Version of Gothic too tamed, mannered
A queasy examination of shoplifting seen through the eyes of a shop detective, writes David Herkt.
Shoplifting is the emblematic crime of our consumer era. In an age where people are created by their product choices, shoplifting is the flip-side, the illegitimate expression of identity or desire by the theft of store goods from a tempting display.
Damien Wilkin’s new novel, Lifting, is a queasy examination of the subject seen through the eyes of a shop detective in the last days of a grand department store in Wellington.
Amy works at Cutty’s, where generations of families have been greeted by top-hatted doormen, lunched in the tearooms, or listened to music provided by a blind pianist at a grand piano.

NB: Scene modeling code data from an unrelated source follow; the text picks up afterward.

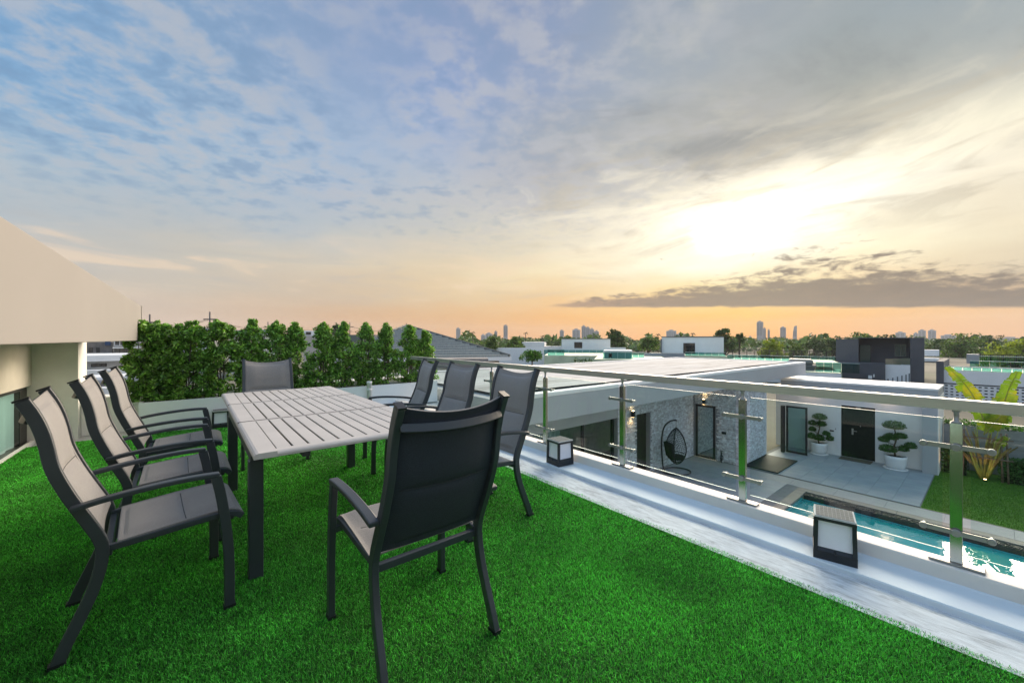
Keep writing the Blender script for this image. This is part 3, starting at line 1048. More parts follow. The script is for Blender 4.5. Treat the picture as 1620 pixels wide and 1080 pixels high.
# ================================================================== planter and hedge shrubs
pl = thing('planter_box', 'long white rectangular planter filled with soil for the hedge', 'planter', (1.4, 8.0, 0))
PY0, PY1, PX0, PX1, PZT = 7.75, 8.22, -0.60, 4.18, 0.43
shell = MB()
shell.box(PX0, PY0, -0.02, PX1, PY0 + 0.04, PZT)
shell.box(PX0, PY1 - 0.04, -0.02, PX1, PY1, PZT)
shell.box(PX0, PY0 + 0.0405, -0.02, PX0 + 0.04, PY1 - 0.0405, PZT)
shell.box(PX1 - 0.04, PY0 + 0.0405, -0.02, PX1, PY1 - 0.0405, PZT)
shell.build('box_walls', mat('planter_paint', (0.82, 0.84, 0.86), 0.6, var=0.04, vscale=1.3), pl, world=True)
soil = MB().grid(lambda u, v: (PX0 + 0.041 + (PX1 - PX0 - 0.082) * u, PY0 + 0.041 + (PY1 - PY0 - 0.082) * v, 0.385 + 0.018 * math.sin(37 * u) * math.cos(9 * v)), 60, 8)
soil.build('soil', SOIL, pl, world=True)
pp = thing('drain_pipe', 'short upright white drain pipe with open top in front of planter', 'pipe', (2.66, 7.66, 0))
MB().lathe([(0.045, -0.02), (0.045, 0.49), (0.050, 0.49), (0.050, 0.53), (0.042, 0.53), (0.042, 0.50)], n=20).build('pipe_body', WHITE, pp)
MB().lathe([(0.052, 0.36), (0.054, 0.365), (0.054, 0.385), (0.052, 0.39)], n=20).build('collar', WHITE, pp)

LEAF = mat('ficus_leaf', (0.165, 0.335, 0.058), 0.42, var=0.30, vscale=3.0, attr='tint', attr_amt=0.85, transl=0.32, spec=0.6, second=(0.19, 0.33, 0.050), second_scale=3.3, second_amt=0.45)
GS = 'clipped hedge shrubs in the planter'


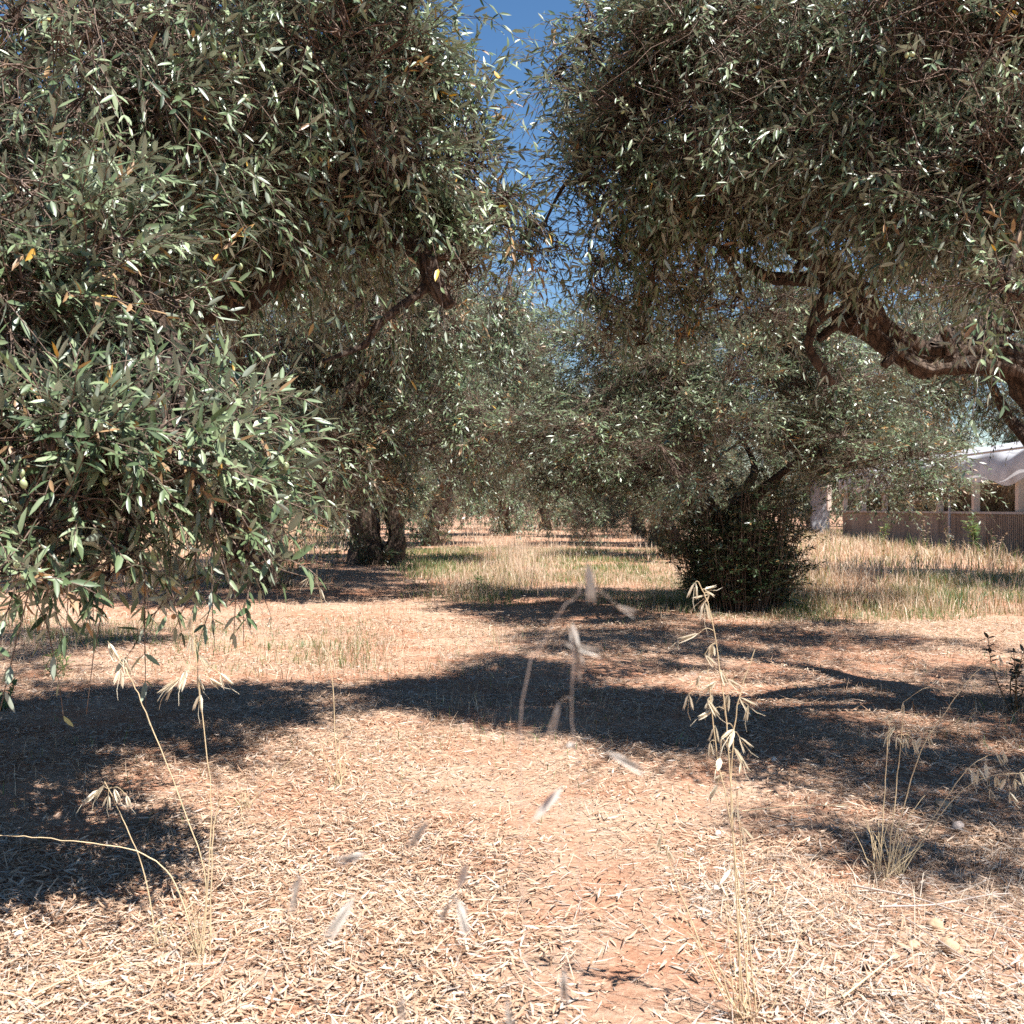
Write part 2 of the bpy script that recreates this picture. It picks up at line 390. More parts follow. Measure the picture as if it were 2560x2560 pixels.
def sprays(mb, base, dirs, length, K=7, ll=0.055, lw=0.0125, fine=True, odd_p=0.02, keep=0.88, droop=0.35, twig=True, up_w=0.8, tint_mu=0.5, mi_leaf=0, mi_twig=1, g=rng, ang=50, brown=0.0):
    """leafy olive shoots: opposite leaf pairs, each pair turned against the last"""
    S = len(base)
    if S == 0: return np.zeros((0, K, 3))
    dirs = nrm(dirs)
    L = np.broadcast_to(length, (S,))
    up = np.array([0, 0, 1.])
    side = nrm(np.cross(dirs, nrm(g.normal(size=(S, 3)))))
    t = np.linspace(0.12, 1.0, K)[None, :, None]
    bend = (side * g.uniform(-.25, .25, (S, 1)))[:, None]
    pts = base[:, None] + L[:, None, None] * (dirs[:, None] * t + bend * t ** 2 - up * (droop * g.uniform(.2, 1.3, (S, 1, 1))) * t ** 2)
    ax = nrm(np.gradient(pts, axis=1))
    p1 = nrm(np.cross(ax, side[:, None] + 0.01)); p2 = np.cross(ax, p1)
    ph = g.uniform(0, 2 * np.pi, (S, 1)) + np.arange(K)[None] * (np.pi / 2) + g.normal(0, .25, (S, K))
    u = p1 * np.cos(ph)[..., None] + p2 * np.sin(ph)[..., None]
    tt = np.linspace(0, 1, K)[None]
    B, D, NN, LL = [], [], [], []
    for sgn in (1, -1):
        a = np.radians(g.normal(ang, 14, (S, K)) - 22 * tt)
        d = ax * np.cos(a)[..., None] + sgn * u * np.sin(a)[..., None]
        d = nrm(d + g.normal(0, .12, d.shape) - up * 0.08)
        n = ax * 0.55 + up * up_w + g.normal(0, .38, d.shape)
        B.append(pts); D.append(d); NN.append(n)
        LL.append(ll * g.uniform(.68, 1.25, (S, K)) * (0.8 + 0.35 * np.sin(np.pi * (0.15 + 0.8 * tt))))
    B = np.stack(B, 2).reshape(-1, 3); D = np.stack(D, 2).reshape(-1, 3); NN = np.stack(NN, 2).reshape(-1, 3); LL = np.stack(LL, 2).reshape(-1)
    k = g.random(len(B)) < keep
    B, D, NN, LL = B[k], D[k], NN[k], LL[k]
    ts = np.repeat(g.normal(tint_mu, .2, S), K * 2)[k]
    tint = np.clip(ts + g.normal(0, .16, len(B)), 0, 1)
    odd = (g.random(len(B)) < odd_p).astype(float)
    if brown:
        odd = np.maximum(odd, (np.repeat(g.random(S) < brown, K * 2)[k]).astype(float)); tint = np.where(odd > 0, tint * 0.6, tint)
    leaves(mb, B, D, NN, LL, lw * (LL / ll) * g.uniform(.8, 1.2, len(B)), tint, odd, fine, g.uniform(-.06, .2, len(B)), mi_leaf)
    if twig:
        full = np.concatenate([base[:, None], pts], 1)
        full = full[:, [0, K // 3 + 1, 2 * K // 3 + 1, K]]
        tubes(mb, full, np.tile(np.array([.0021, .0017, .0014, .0008]) * (ll / 0.055), (S, 1)), 3, mi_twig)
    return pts

def blob_points(c, r, n, g, lo=0.35, gap=0.25, seed=0, freq=2.6):
    """points through an ellipsoid, denser towards its skin, with open gaps"""
    out = np.zeros((0, 3)); dd = np.zeros((0, 3))
    while len(out) < n:
        d = nrm(g.normal(size=(2 * n + 20, 3)))
        f = np.maximum(g.random(len(d)) ** (1 / 2.4), lo)
        p = c + d * f[:, None] * r * (1 + 0.30 * wob(d * 2.2 + np.array(c), 1.7, seed)[:, None])
        ok = wob(p, freq, seed + 3) > (-1 + 2 * gap) * 0.75 - 0.15
        out = np.vstack([out, p[ok]]); dd = np.vstack([dd, d[ok]])
    out, dd = out[:n], dd[:n]
    m = max(3, n // 48); e = nrm(g.normal(size=(m, 3)))
    cc = c + e * g.uniform(.5, 1.22, (m, 1)) * r - np.array([0, 0, .04])
    i = np.argmin(((out[:, None] - cc[None]) ** 2).sum(-1), 1)
    return out + (cc[i] - out) * g.uniform(.2, .62, (n, 1)), dd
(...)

Her job is to mingle with the real shoppers while watching for those who have other motives.
The announcement of the store’s closure, however, has created a space where strange behaviours flourish.
Amy is a young mother, exhausted after the birth of her baby, facing the trials of a marriage and a mortgage.
Her personal history intriguingly includes membership of an anarchofeminist Animal Liberation group and ambulance work. She’s observant and good at her store detective job.
Wilkins is the much-awarded writer who heads Victoria University’s International Institute of Modern Letters. Lifting is his 11th book.
Recently, Wilkins seems to have specialised in a constrained Kiwi surrealism, a New Zealand suburban Gothic, where the uneasiness inherent in the ordinary is opened to view.
In his hands, the decline of Cutty’s department store cues up a disruption of everyday existence and the eruption of the repressed. Long-standing staff are let go, reacting in ways that range from accepting to sinister.
The shop’s closure is haunted by the stylish Gertrude Cutty, the elderly surviving member of the founding family, and ghosts, real and imagined, of those who have died in the store’s long history. The movement towards the closing sale becomes nightmarish.
Lifting can be a disquieting novel from the needs of a weaning mother’s problems with the continual soaking of her breast milk to the viciousness of cornered thieves.
However, it needs to be a book where the real foundations of life are shaken and exposed.
While Wilkin’s wry asides might be engaging, the novel finally flattens until it becomes a pastiche of metaphysical fiction – and it isn’t quite philosophical enough to carry it off.
Looking at the clear vision of Nathanael West’s 1939 novel The Day of the Locust, for example, when a crowd gets out of control at a movie premiere, is to glimpse an ideal precursor.
Wilkins’ version of Gothic is too tamed, too Lambton Quay, too mannered, too played-out, to bring upon the necessary terror.